Margareta Tillbergs substantielle und äußerst sorgfältige Studie schließt eine Lücke in den Forschungen zur russischen Avantgarde. Ihr Bestreben, der untersuchten Künstlerfarbenlehre nicht nur durch sorgfältige Recherche, sondern durch Selbstexperimente zur Farbwahrnehmung auf den Grund zu gehen, hebt ihre Arbeit ebenso hervor, wie ihre Behandlung der materiellen Voraussetzungen der Kunst im nachrevolutionären Russland.

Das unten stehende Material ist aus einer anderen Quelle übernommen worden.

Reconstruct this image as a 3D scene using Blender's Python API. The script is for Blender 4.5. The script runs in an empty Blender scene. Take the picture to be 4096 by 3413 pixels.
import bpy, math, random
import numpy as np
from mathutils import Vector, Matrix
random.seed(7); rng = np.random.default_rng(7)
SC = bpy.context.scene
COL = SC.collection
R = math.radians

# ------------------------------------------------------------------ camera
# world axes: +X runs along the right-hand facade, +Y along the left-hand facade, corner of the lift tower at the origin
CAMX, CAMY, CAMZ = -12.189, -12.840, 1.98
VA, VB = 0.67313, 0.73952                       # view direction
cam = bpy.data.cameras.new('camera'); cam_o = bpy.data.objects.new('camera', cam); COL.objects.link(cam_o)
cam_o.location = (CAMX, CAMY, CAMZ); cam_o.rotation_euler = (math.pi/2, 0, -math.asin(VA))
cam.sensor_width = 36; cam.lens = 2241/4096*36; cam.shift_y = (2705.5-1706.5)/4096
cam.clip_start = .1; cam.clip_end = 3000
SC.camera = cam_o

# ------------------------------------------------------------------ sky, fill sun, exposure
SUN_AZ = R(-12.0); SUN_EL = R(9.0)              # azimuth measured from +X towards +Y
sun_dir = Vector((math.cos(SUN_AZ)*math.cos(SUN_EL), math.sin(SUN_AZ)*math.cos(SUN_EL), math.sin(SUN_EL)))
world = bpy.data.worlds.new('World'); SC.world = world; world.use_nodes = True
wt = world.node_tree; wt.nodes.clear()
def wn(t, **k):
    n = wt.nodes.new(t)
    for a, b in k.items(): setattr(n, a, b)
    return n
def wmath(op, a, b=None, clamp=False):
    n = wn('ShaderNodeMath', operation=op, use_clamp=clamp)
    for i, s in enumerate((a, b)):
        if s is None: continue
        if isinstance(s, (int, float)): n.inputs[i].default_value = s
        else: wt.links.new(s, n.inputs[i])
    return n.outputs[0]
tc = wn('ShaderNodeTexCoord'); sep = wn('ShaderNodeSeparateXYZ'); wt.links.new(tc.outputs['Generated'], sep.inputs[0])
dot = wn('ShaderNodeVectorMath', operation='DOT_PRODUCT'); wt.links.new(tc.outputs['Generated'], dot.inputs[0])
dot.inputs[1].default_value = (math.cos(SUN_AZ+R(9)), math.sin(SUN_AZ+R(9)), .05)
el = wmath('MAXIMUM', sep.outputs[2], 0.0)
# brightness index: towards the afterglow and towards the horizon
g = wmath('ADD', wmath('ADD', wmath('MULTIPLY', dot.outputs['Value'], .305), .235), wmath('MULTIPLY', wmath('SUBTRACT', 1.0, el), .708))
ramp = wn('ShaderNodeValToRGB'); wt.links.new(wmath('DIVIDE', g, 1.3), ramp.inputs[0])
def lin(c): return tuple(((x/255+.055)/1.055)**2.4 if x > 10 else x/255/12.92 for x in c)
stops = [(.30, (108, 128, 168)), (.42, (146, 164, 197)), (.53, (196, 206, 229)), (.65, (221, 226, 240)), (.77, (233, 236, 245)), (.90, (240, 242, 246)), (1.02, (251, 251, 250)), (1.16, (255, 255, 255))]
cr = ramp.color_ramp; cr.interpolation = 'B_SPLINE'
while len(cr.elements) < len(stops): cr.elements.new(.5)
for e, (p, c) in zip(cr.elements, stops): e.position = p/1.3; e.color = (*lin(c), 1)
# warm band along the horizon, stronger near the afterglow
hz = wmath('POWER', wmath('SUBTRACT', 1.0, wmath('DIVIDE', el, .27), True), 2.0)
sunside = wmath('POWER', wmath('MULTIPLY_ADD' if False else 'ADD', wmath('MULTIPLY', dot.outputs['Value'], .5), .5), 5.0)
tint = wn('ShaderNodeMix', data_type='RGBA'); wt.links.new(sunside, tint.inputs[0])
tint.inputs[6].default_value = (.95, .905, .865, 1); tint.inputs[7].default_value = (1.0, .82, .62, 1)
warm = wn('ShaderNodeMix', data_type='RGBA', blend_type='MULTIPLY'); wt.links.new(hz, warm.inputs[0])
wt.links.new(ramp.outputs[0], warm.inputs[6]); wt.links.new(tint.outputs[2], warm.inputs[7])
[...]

Ergänzend sei hinzugefügt, dass es sich bei dem von Tillberg erwähnten Autor (257f.), dessen praktisches Farblehrbuch (in russischer Übersetzung) [4] eine solche Rolle bei den WChUTEMAS spielte, um den österreichischen Physiker und Medienpionier Leopold Richtera (1887-1930) von Eders berühmter "Höherer Graphischen Lehr- und Versuchsanstalt" in Wien handelt.
Anmerkungen:
[1] Heinrich Klotz (Hg.): Matjuschin und die Leningrader Avantgarde (Ausstellungskatalog Karlsruhe, Zentrum für Kunst und Medientechnologie 1991), Stuttgart 1991.
[2] Professor Michail Matjušin i ego učeniki 1922-1926 (Professor Michail Matjuschin und seine Schüler 1922-1926), Ausstellungskatalog des Naučno-issledovatelskij musej, Rossijskaja Akademija Chudožestv, Sankt Petersburg 2007.
[3] Karl Schawelka: Ein systematisches Mißverständnis? Kandinskys Farbenseminar am Bauhaus, in: Hellmuth Th. Seemann / Thorsten Valk (Hgg.): Klassik und Avantgarde. Das Bauhaus in Weimar (= Klassik Stiftung Weimar; Jahrbuch 2009), Göttingen 2009, 85-104.
[4] Leopold Richtera: Die Farbe als wissenschaftliches und künstlerisches Problem, Halle 1924 (russ. 1927 und 1931; 2. Auflage bearb. von Nikolaus D. Nyberg).